#### [DO THIS]
Skip every image and restate the data word for word.

#### [PROVIDED MATERIAL]

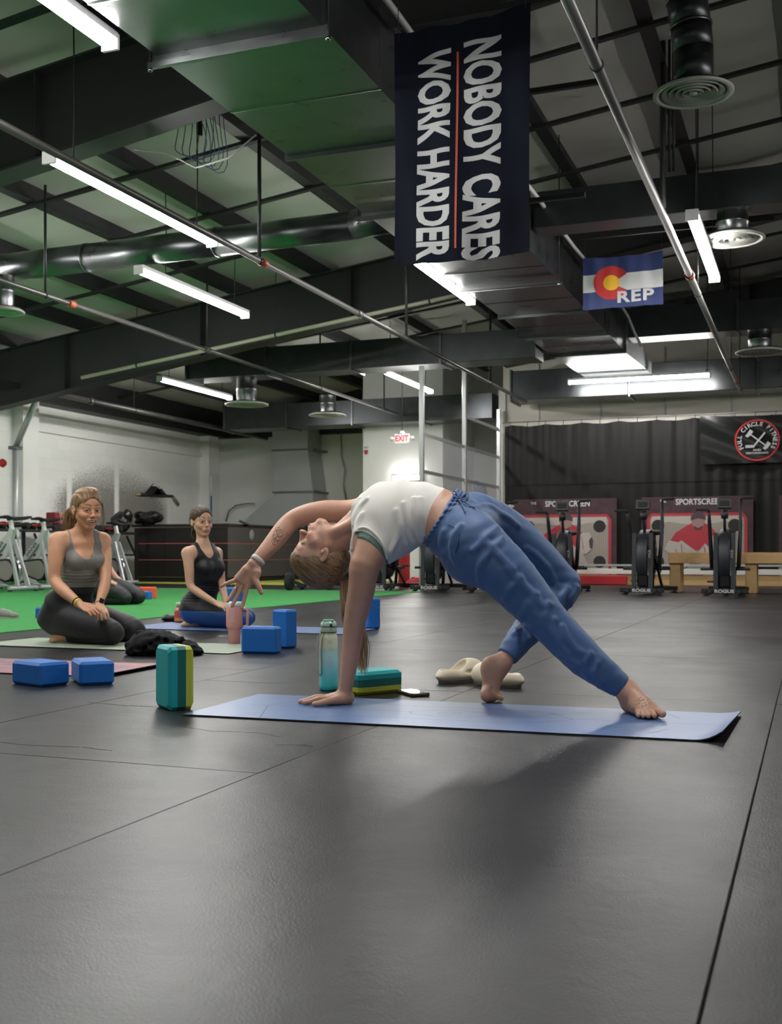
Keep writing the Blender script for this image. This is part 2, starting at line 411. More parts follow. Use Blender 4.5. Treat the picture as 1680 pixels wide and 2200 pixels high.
for y in (1.0, 8.0, 15.0, 21.1):
    for (xa, xb) in ((XL, RX), (RX, XR)):
        if y > 20 and xa < 0: xa = -5.6
        za, zb = roof(xa)-.24, roof(xb)-.24
        da, db = (.95 if xa < -10 else .6), .6
        if xb > RX: da, db = .6, .95
        b = MB().add([(xa,y-.008,za-da),(xb,y-.008,zb-db),(xb,y-.008,zb),(xa,y-.008,za),(xa,y+.008,za-da),(xb,y+.008,zb-db),(xb,y+.008,zb),(xa,y+.008,za)],
                     [(0,1,2,3),(7,6,5,4),(0,4,5,1),(3,2,6,7),(0,3,7,4),(1,5,6,2)])
        r = b.build('rafter', M['charcoal'], ceil)
        MB().beam((xa, y, za-da), (xb, y, zb-db), .26, .02).build('bottom_flange', M['charcoal'], r)
        MB().beam((xa, y, za), (xb, y, zb), .22, .02).build('top_flange', M['charcoal'], r)
        n = 6
        for k in range(1, n):
            x = xa+(xb-xa)*k/n; zt = za+(zb-za)*k/n; d = da+(db-da)*k/n
            MB().box((x, y-.06, zt-d/2), (.012, .1, d-.03)).build('stiffener', M['charcoal'], r)
# ------------------------------------------------------------------ LED lamps
def lamp(x0, y0, x1, y1, z, label, cables=(.12,.88)):
    p0, p1 = Vector((x0,y0,z)), Vector((x1,y1,z)); c = (p0+p1)/2; d = (p1-p0).normalized(); L = (p1-p0).length
    t = thing('strip_light', (c.x, c.y, z), label, 'strip light', 'long LED strip lights hanging from the roof')
    MB().beam(p0+Vector((0,0,.055)), p1+Vector((0,0,.055)), .11, .04).build('housing', M['lamp_body'], t)
    sd = Vector((-d.y, d.x, 0))
    prof = [(-.046,.036),(-.046,.008),(-.034,-.010),(-.016,-.018),(.016,-.018),(.034,-.010),(.046,.008),(.046,.036)]
    MB().prism([(a, h) for a, h in prof], p0+d*.02, sd, Vector((0,0,1)), -(L-.04) if sd.cross(Vector((0,0,1))).dot(d) < 0 else (L-.04)).build('diffuser', M['lamp'], t)
    for e in (p0, p1):
        MB().beam(e-d*.012+Vector((0,0,.02)), e+d*.012+Vector((0,0,.02)), .115, .095).build('end_cap', M['lamp_body'], t)
    for k in cables:
        q = p0+(p1-p0)*k
        MB().tube([q+Vector((0,0,.07)), q+Vector((.01,0,.6)), Vector((q.x, q.y, roof(q.x)-.22))], .006, 6).build('hanger_wire', M['cable'], t)
        MB().box(q+Vector((0,0,.085)), (.05,.05,.03)).build('bracket', M['chrome'], t)
    return t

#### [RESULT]
Keep writing the Blender script for this image. This is part 2, starting at line 411. More parts follow. Use Blender 4.5. Treat the picture as 1680 pixels wide and 2200 pixels high.
for y in (1.0, 8.0, 15.0, 21.1):
    for (xa, xb) in ((XL, RX), (RX, XR)):
        if y > 20 and xa < 0: xa = -5.6
        za, zb = roof(xa)-.24, roof(xb)-.24
        da, db = (.95 if xa < -10 else .6), .6
        if xb > RX: da, db = .6, .95
        b = MB().add([(xa,y-.008,za-da),(xb,y-.008,zb-db),(xb,y-.008,zb),(xa,y-.008,za),(xa,y+.008,za-da),(xb,y+.008,zb-db),(xb,y+.008,zb),(xa,y+.008,za)],
                     [(0,1,2,3),(7,6,5,4),(0,4,5,1),(3,2,6,7),(0,3,7,4),(1,5,6,2)])
        r = b.build('rafter', M['charcoal'], ceil)
        MB().beam((xa, y, za-da), (xb, y, zb-db), .26, .02).build('bottom_flange', M['charcoal'], r)
        MB().beam((xa, y, za), (xb, y, zb), .22, .02).build('top_flange', M['charcoal'], r)
        n = 6
        for k in range(1, n):
            x = xa+(xb-xa)*k/n; zt = za+(zb-za)*k/n; d = da+(db-da)*k/n
            MB().box((x, y-.06, zt-d/2), (.012, .1, d-.03)).build('stiffener', M['charcoal'], r)
# ------------------------------------------------------------------ LED lamps
def lamp(x0, y0, x1, y1, z, label, cables=(.12,.88)):
    p0, p1 = Vector((x0,y0,z)), Vector((x1,y1,z)); c = (p0+p1)/2; d = (p1-p0).normalized(); L = (p1-p0).length
    t = thing('strip_light', (c.x, c.y, z), label, 'strip light', 'long LED strip lights hanging from the roof')
    MB().beam(p0+Vector((0,0,.055)), p1+Vector((0,0,.055)), .11, .04).build('housing', M['lamp_body'], t)
    sd = Vector((-d.y, d.x, 0))
    prof = [(-.046,.036),(-.046,.008),(-.034,-.010),(-.016,-.018),(.016,-.018),(.034,-.010),(.046,.008),(.046,.036)]
    MB().prism([(a, h) for a, h in prof], p0+d*.02, sd, Vector((0,0,1)), -(L-.04) if sd.cross(Vector((0,0,1))).dot(d) < 0 else (L-.04)).build('diffuser', M['lamp'], t)
    for e in (p0, p1):
        MB().beam(e-d*.012+Vector((0,0,.02)), e+d*.012+Vector((0,0,.02)), .115, .095).build('end_cap', M['lamp_body'], t)
    for k in cables:
        q = p0+(p1-p0)*k
        MB().tube([q+Vector((0,0,.07)), q+Vector((.01,0,.6)), Vector((q.x, q.y, roof(q.x)-.22))], .006, 6).build('hanger_wire', M['cable'], t)
        MB().box(q+Vector((0,0,.085)), (.05,.05,.03)).build('bracket', M['chrome'], t)
    return t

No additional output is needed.